So i declare a pointer to a struct and set it equals to NULL,
struct nodo * root = NULL;
then in a function i created i add some given values to said pointer.
void add(struct nodo * root, int id, int age){
if (root== NULL){
root= (struct nodo *)malloc(sizeof(struct nodo));
root->id = id;
root->age= age;
root->prox = NULL;
}
When i check for the values i have given to the pointer in the fucntion using printf, i see that in fact, theyre in the struct pointed by the root, but after i have called the fucntion, if i check if the values are still there it returns nothing. for example (in main):
add(raiz_idoso, id, age);
printf("%d\n", root_idoso->id);
printf("%d\n", root)idoso->age); // this returns nothing! but if i did the same thing inside the function add, it would return the values of id and age
Could anyone help me understand what it is i am doing wrong please?

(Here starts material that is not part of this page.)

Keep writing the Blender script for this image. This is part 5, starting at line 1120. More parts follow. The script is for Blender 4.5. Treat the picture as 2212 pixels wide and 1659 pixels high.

Here is the complete code if its of any help, i have translated some things in the previous part for it to be easier to understand, its in portuguese:
#include <stdio.h>
#include <stdlib.h>
struct nodo {
int id;
int idade;
struct nodo * prox;
};
void adicionar (struct nodo * raiz, int id, int idade){
if (raiz == NULL){
printf("oi");
raiz = (struct nodo *)malloc(sizeof(struct nodo));
raiz->id = id;
raiz->idade = idade;
raiz->prox = NULL;
}
else if (raiz -> prox == NULL){
struct nodo * temp;
raiz->prox = (struct nodo *)malloc(sizeof(struct nodo));
temp = raiz->prox;
temp->id = id;
temp->idade = idade;
temp->prox = NULL;
}
else{
adicionar(raiz->prox, id, idade);
}
}
void remover (struct nodo * raiz){
if (raiz != NULL){
raiz = raiz->prox;
}
}
void imprimir (struct nodo * raiz, int primero){
if (raiz == NULL && primero == 1){
printf("fila vazia!\n");
}
else if (raiz != NULL){
printf("ID: %d IDADE: %d\n", raiz->id, raiz->idade);
imprimir(raiz->prox, 0);
}
}
int main (void){
char entrada;
int id, idade, prioridade, counter;
struct nodo * raiz_idoso = NULL;
struct nodo * raiz_nidoso = NULL;
scanf("%d", &prioridade);
counter = 0;
while(entrada != 'f'){
scanf(" %c", &entrada);
if (entrada == 'a'){
scanf(" %d", &id);
scanf(" %d", &idade);
if (idade > 60){
adicionar(raiz_idoso, id, idade);
printf("%d\n", raiz_idoso->id);
printf("%d\n", raiz_idoso->idade);
}
else if (idade < 60){
adicionar(raiz_nidoso, id, idade);
}
}
else if (entrada == 'r'){
if (raiz_idoso == NULL && raiz_nidoso == NULL){
}
else if (raiz_idoso == NULL){
counter = 0;
remover(raiz_nidoso);
}
else if (raiz_nidoso == NULL){
counter = 0;
remover(raiz_idoso);
}
else{
if (counter > prioridade){
counter = 0;
remover(raiz_nidoso);
}
else{
counter = 1;
remover(raiz_idoso);
}
}
}
else if (entrada == 'i'){
printf("fila de idosos:\n");
imprimir(raiz_idoso, 1);
printf("fila de nao-idosos:\n");
imprimir(raiz_nidoso, 1);
printf("----------\n");
}
}
}
CodePudding user response:
Your add function declares root as a parameter. This means that, within the add function, root is a local variable, and setting it has no effect on the global definition of root.
If you want it to operate directly on the global definition of root, just remove the root parameter:
void add(int id, int age) {
...
}
That way it will operate directly on the global definition of root.
Alternatively, if you don't want to hard-wire it to a single global definition of root, you can solve it in one of two ways. One is to return the new root value:
struct nodo *add(struct nodo *root, int id, int age) {
...
return root;
}
In this case the caller would need to assign the return value to the global root (or any other tree root you desire).
An alternate way to achieve the same effect it to pass a pointer to the root pointer:
void add(struct nodo **root_ptr, int id, int age) {
...
*root_ptr = ...
...
}
For this version, the caller would pass the address of the root pointer, rather than the root pointer itself.